Where does the name come from?

smith-sync

Your backups should be the exact copy of your main system. Taking backups should be easy, like Agent Smith does.

Rationale

Backup operations involve many actions, such as attaching physical disk(s) (decrypting/opening/mounting multiple levels of layers and multiple partitions), sending changes, generating logs, generating restoration scripts, cleaning up, etc... That's why full backup operations are not simple and every backup procedure will be diverged eventually.

This leads the system admins to write their own scripts around the general purpose tools they choose. Problem arises here: the surrounding scripts would be highly complex and hard to maintain.

This project is filling the gap by providing high level Bash functions and scripts for backup tasks (BTRFS in mind, but will fit for any scenario) in order to keep "surrounding scripts" very simple, easily customizable, maintainable.

Focus

This project describes a "backup" as "the exact copy of your whole main hard disk". You should grab your backup disk, boot your (or an equivalent) computer and continue your work where you left. Your backup tool (that you built on smith-sync) will have the following properties:

  • Backup disks are kept ready to boot the computer from the latest snapshot.
  • Backup procedure should not consume more than a few minutes for detecting the changes for 1 TB of real world data.
  • Backup disks should be tested with an hypervisor (eg. VirtualBox) to prove that they are always ready to boot.
  • Main system should keep snapshots of previous states and ready to rollback at any time.
  • Backup (or main) disks should be prepared for theft. No data should be extracted from a stolen backup disk (or computer).

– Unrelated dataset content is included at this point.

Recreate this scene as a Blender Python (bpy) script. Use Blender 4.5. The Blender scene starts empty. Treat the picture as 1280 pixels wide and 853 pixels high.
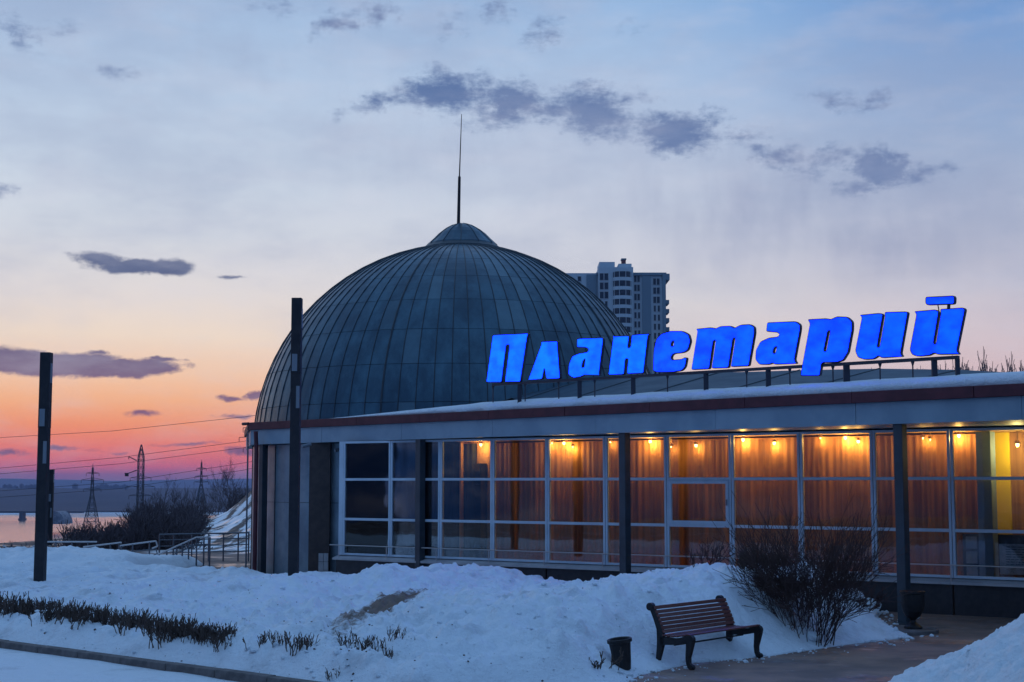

This project provides the necessary tools to satisfy above requirements.

Example

See erik-sync for an example usage. erik-sync is my current, everyday backup toolset.

Recommended Layout

Even though the available tools are standalone, it's highly encouraged to build your own toolset around smith-sync:

  1. Create your own toolset

    git init mybackupsystem
    cd mybackupsystem
  2. Add smith-sync as a submodule

    git submodule add https://github.com/ceremcem/smith-sync
    git submodule update --recursive
  3. Create a script for each task (attach, detach, sync, take-snapshot, ...)

    1. Use smith-sync tools with relative paths
    2. Use functions available in smith-sync/lib

Helper HOWTOs

(See doc)

Available Tools

btrfs-sync

Shell scrip to synchronize source and destination with the same hierarchy.

./btrfs-sync /path/to/source/snapshots /path/to/dest/snapshots

rsync.sh

Same as rsync but uses a default exclude-list.txt which is optimized for rootfs backups.

./rsync.sh /path/to/source/ /path/to/dest/

Disclaimer

Although I use these tools in my everyday backup tasks, you MUST take appropriate actions (eg. multiple offline backups) in order not to loose/destroy your backups and even your operating system. In other words, use at your own risk.